Pontryagin-Guided Deep Policy Learning for Constrained Dynamic Portfolio Choice

We present a Pontryagin-Guided Direct Policy Optimization (PG-DPO) framework for \emph{constrained} continuous-time portfolio--consumption problems that scales to hundreds of assets. The method couples neural policies with Pontryagin's Maximum Principle and enforces feasibility via a lightweight log-barrier stagewise solve; a \emph{manifold-projection} variant (P--PGDPO) projects controls onto the PMP/KKT manifold using stabilized adjoints. We prove a barrier--KKT correspondence with $O(\epsilon)$ policy error and $O(\epsilon^2)$ instantaneous Hamiltonian gap, and extend the BPTT--PMP match to constrained settings.

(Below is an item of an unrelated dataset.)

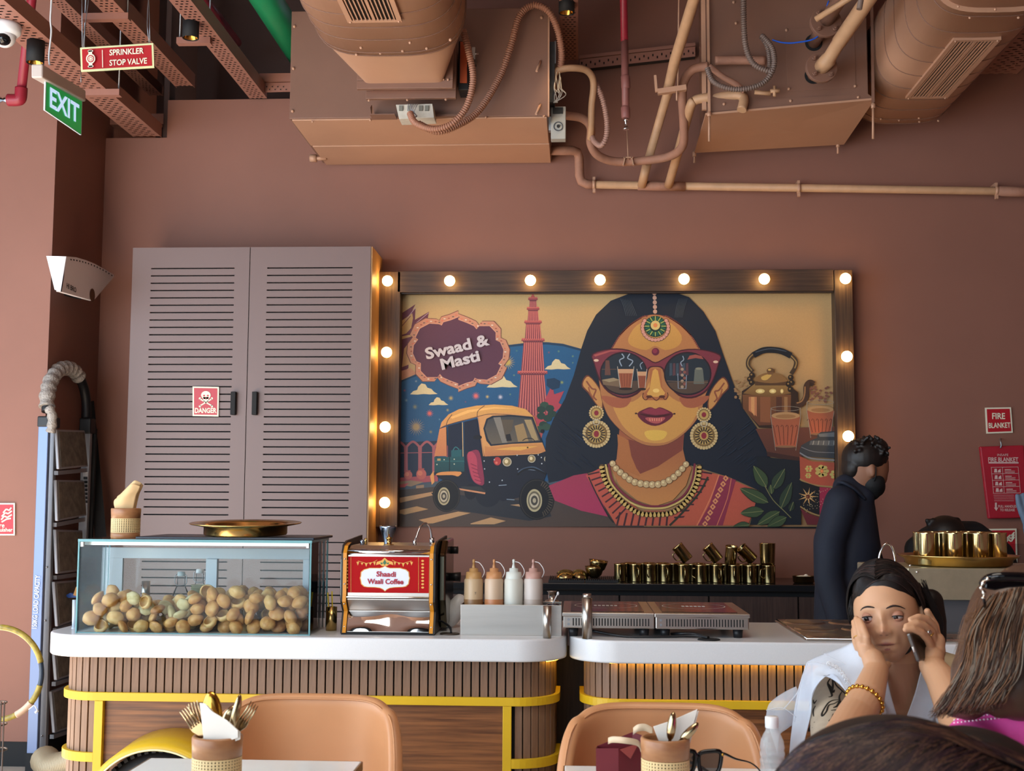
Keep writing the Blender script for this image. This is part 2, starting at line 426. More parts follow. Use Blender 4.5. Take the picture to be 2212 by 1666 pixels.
for i in range(4):
    y = 1013+i*14; x = 2148+i*1.2
    lines += [[(x, y), (x+5, y), (x+6, y+8), (x-1, y+8)], [(x+8, y+3), (x+13, y), (x+14, y+8), (x+7, y+8)]]
    for k in range(3): lines += stroke([(x+22, y+2+k*3), (x+(36 if k == 0 else 44), y+2+k*3)], 1 if k else 1.6)
for k in range(4): lines += stroke([(2146+k*.5, 1070+k*4), (2190, 1070+k*4)], .7)
lines += [[(2149, 1086), (2153, 1086), (2153, 1097), (2156, 1097), (2152, 1104), (2147, 1097), (2149, 1097)]]
flat(pk, lines, yb, PR, 'printed_instructions')
def flames(x, y, s):
    out = []
    for k in range(3):
        xx = x+k*s*.9
        out.append([(xx, y+s*2), (xx-s*.5, y+s*1.2), (xx-s*.1, y+s*.5), (xx-.3*s, y), (xx+.4*s, y+.6*s), (xx+.3*s, y+1.3*s), (xx+.5*s, y+2*s)])
    return out
e1 = E('extinguisher_sign', P(10, 1158, YC-.005), 'red fire extinguisher sign cut by the left edge, on the pinkish column', 'sign')
sq(e1, [(-30, 1087), (32, 1087), (32, 1157), (-30, 1157)], YC-.01, .045)
flat(e1, stroke([(3, 1123), (10, 1115), (16, 1118), (26, 1112)], 3)+stroke([(4, 1116), (12, 1108), (18, 1110), (26, 1104)], 3)+stroke([(7, 1108), (14, 1100), (20, 1103), (25, 1097)], 3)+stroke([(4, 1128), (14, 1122), (24, 1120)], 3)+[[(-22, 1098), (-8, 1098), (-8, 1126), (-22, 1126)]], YC-.012, CREAM, 'flame_symbol')
text('Fire', CREAM, e1, P(0, 1135, YC-.012), P(10, 1135, YC)-P(-10, 1135, YC), (0, 0, 1), bold=.01)
text('extinguisher', CREAM, e1, P(0, 1146, YC-.012), P(28, 1146, YC)-P(-27, 1146, YC), (0, 0, 1), bold=.02)
e2 = E('fire_point_sign', P(2182, 1212, YW-.005), 'small red flame sign low on the right wall, behind the brass tumblers', 'sign')
sq(e2, [(2120, 1143), (2196, 1142), (2198, 1222), (2122, 1222)], YW-.01, .045)
flat(e2, sum([stroke([(2169+k*3, 1175-k*6), (2178+k*2, 1166-k*5), (2184, 1170-k*6), (2191, 1160-k*5)], 3.2) for k in range(3)], []), YW-.012, CREAM, 'flame_symbol')
# fly trap
ft = E('insect_trap', (XC+.06, 6.3, P(170, 650, 6.3).z), 'white fan-shaped insect trap in the corner with a black cable', 'insect trap')
XP = XC+.13
a = PX(143, 555, XP); 
fan = [PX(x, y, XP) for x, y in ((143, 554), (165, 556), (185, 562), (205, 570), (225, 581), (240, 590), (247, 594), (246, 598), (202, 650), (170, 641), (131, 630))]
TRAPW = mat('trap_enamel', 'e4dcdc', .4)
ob('housing', MB().prism(fan, (-.022, 0, 0)), TRAPW, ft)
ep = [P(100, 553, 6.02), PX(143, 554, XP), PX(131, 630, XP), P(118, 626, 6.0)]
ob('end_panel', MB().prism([ep[0], ep[3], ep[2], ep[1]], (0, .012, 0)), mat('white_panel', 'e8eef6', .5), ft, label='bright white tapered end panel')
ob('bracket', MB().box(XC, XC+.12, 6.15, 6.35, P(170, 600, 6.3).z-.03, P(170, 600, 6.3).z+.03), GREYM, ft)
b = MB()
for i in range(15):
    t = i/14; x = 153+ t*88; y = 560+ t*t*24+t*10 - .5
    p = PX(x, y+1.5, XP)+Vector((.001, 0, 0)); b.box(p.x, p.x+.0008, p.y-.006, p.y+.006, p.z-.0035, p.z+.0035)
ob('vent_slot', b, BLACKM, ft, kind='stuff')
g1 = PX(150, 620, XP); g2 = PX(166, 626, XP)
text('HI BRO', BLACK, ft, (PX(154, 622, XP)), PX(165, 628, XP)-PX(144, 617, XP), (0, 0, 1), bold=.02, h=.026)
b = MB(); c0 = PX(199, 638, XP)
b.lathe([(0, 0), (.035, 0)], 16, M=Matrix.Rotation(PI/2, 3, 'Y'), c=c0+Vector((.0015, 0, 0)), smooth=False); ob('round_label', b, mat('brown_sticker', '5c3a22', .5), ft)
ob('cable', MB().tube(spl([P(121, 609, 6.22), P(121, 618, 6.22), P(130, 632, 6.2), P(150, 640, 6.25), P(175, 646, 6.3)], 6), .0045, 6), BLACK, ft, label='black supply cable')
cb = MB().tube(spl([P(208, 560, 6.68), P(210, 470, 6.68), P(206, 380, 6.68), P(208, 320, 6.68), P(216, 303, 6.68), P(230, 300, 6.75)], 6), .006, 6)
ob('wall_cable', cb, BLACK, label='black cable running up the corner above the insect trap', cat='cable')
ob('wall_conduit', MB().box(P(197, 730, 6.69).x, P(204, 730, 6.69).x, 6.675, 6.698, P(200, 905, 6.69).z, P(200, 720, 6.69).z), mat('mauve_conduit', '7a5f60', .5), label='thin grey conduit strip on the wall beside the ladder', cat='conduit')
ob('leaning_pole', MB().add([P(190, 868, 6.62), P(203, 866, 6.62), P(232, 1180, 6.5), P(205, 1180, 6.5), P(190, 868, 6.65), P(203, 866, 6.65), P(232, 1180, 6.53), P(205, 1180, 6.53)], [(0,1,2,3),(7,6,5,4),(0,4,5,1),(1,5,6,2),(2,6,7,3),(3,7,4,0)]), BLACKM, label='flat black pole leaning in the corner right of the ladder', cat='pole')
# ---------------------------------------------------------------- ceiling services
def pp(l): return [P(x, y, Y) for x, y, Y in l]
def pipe(name, pts, r, m, label, cat='pipe', n=12, parent=None, sm=6, group=None):
    return ob(name, MB().tube(spl(pp(pts), sm), r, n), m, parent, label, cat, group)
def corr(pts, r, pitch=.011, n=10):
    """ribbed hose mesh along spline"""
    path = spl(pts, 10); L = [0]
    for a, b_ in zip(path, path[1:]): L.append(L[-1]+(b_-a).length)
    N = int(L[-1]/pitch*4); out = []; rs = []; j = 0
    for i in range(N+1):
        s = L[-1]*i/N
        while j < len(L)-2 and L[j+1] < s: j += 1
        t = (s-L[j])/max(1e-9, L[j+1]-L[j]); out.append(path[j].lerp(path[j+1], t)); rs.append(r if i % 4 < 2 else r*.74)
    return MB().tube(out, rs, n)
def tray(x0, x1, y0, y1, z, h, label, cover=None, holes=True, pitch=.030):
    """perforated U-shaped cable tray running front to back with real slots in its base"""
    t = E('cable_tray', ((x0+x1)/2, (y0+y1)/2, z), label, 'cable tray', 'cable trays under the ceiling')
    b = MB(); w_ = x1-x0; n = int((y1-y0)/pitch); k = 4; cw = w_/k
    for i in range(n):
        a = y0+i*pitch; m_ = a+pitch*.66
        b.add([(x0, a, z), (x1, a, z), (x1, m_, z), (x0, m_, z)], [(0, 3, 2, 1)])
        off = (i % 2)*.5; e = min(a+pitch, y1); last = x0
        for j in range(k+1):
            cx = x0+(j+off)*cw+cw*.25*(1-off*0)
            hx0, hx1 = cx-cw*.27, cx+cw*.27
            if hx0 <= x0+.006 or hx1 >= x1-.006: continue
            b.add([(last, m_, z), (hx0, m_, z), (hx0, e, z), (last, e, z)], [(0, 3, 2, 1)]); last = hx1
        b.add([(last, m_, z), (x1, m_, z), (x1, e, z), (last, e, z)], [(0, 3, 2, 1)])
    ob('perforated_base', b, TRAYP, t)
    s = MB().box(x0-.002, x0, y0, y1, z, z+h).box(x1, x1+.002, y0, y1, z, z+h).box(x0, x1, y0, y1, z+h*.8, z+h*.82)
    ob('side_rail', s, TRAYP, t)
    c = MB()
    for q in range(3): c.tube([(x0+w_*(.25+.25*q), y0, z+.03), (x0+w_*(.25+.25*q), y1, z+.03)], .012, 6)
    ob('cable_run', c, BLACKM, t, kind='stuff')
    return t
def trayP(la, lb, Yend, Ynear, h, label, **k):
    """la, lb: pixel x of the left and right lower edge at the far end, y given"""
    (xa, y), (xb, _) = la, lb
    a = P(xa, y, Yend); c = P(xb, y, Yend)
    return tray(a.x, c.x, Ynear, Yend, a.z, h, label, **k)
tA = trayP((290, 297), (348, 297), 6.66, 3.4, .075, 'wide perforated cable tray nearest the left column')
tB = trayP((382, 190), (420, 190), 6.60, 3.6, .075, 'perforated cable tray behind the sprinkler sign')
tB2 = trayP((325, 208), (352, 208), 7.2, 4.4, .06, 'dim upper cable tray between the column tray and the sprinkler sign tray')
tC = trayP((540, 213), (576, 213), 6.66, 3.6, .075, 'perforated cable tray left of the green pipe')
tD = trayP((1214, 135), (1248, 135), 6.6, 4.2, .06, 'perforated cable tray above the right end of the air unit')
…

On short-sale (nonnegativity, floating cash) and wealth-proportional consumption caps, P--PGDPO reduces risky-weight errors by orders of magnitude versus baseline PG-DPO, while the one-dimensional consumption control shows smaller but consistent gains near binding caps. The approach remains effective when closed-form benchmarks are unavailable, and is readily extensible to transaction costs and interacting limits -- promising even greater benefits under time-varying investment opportunities where classical solutions are scarce.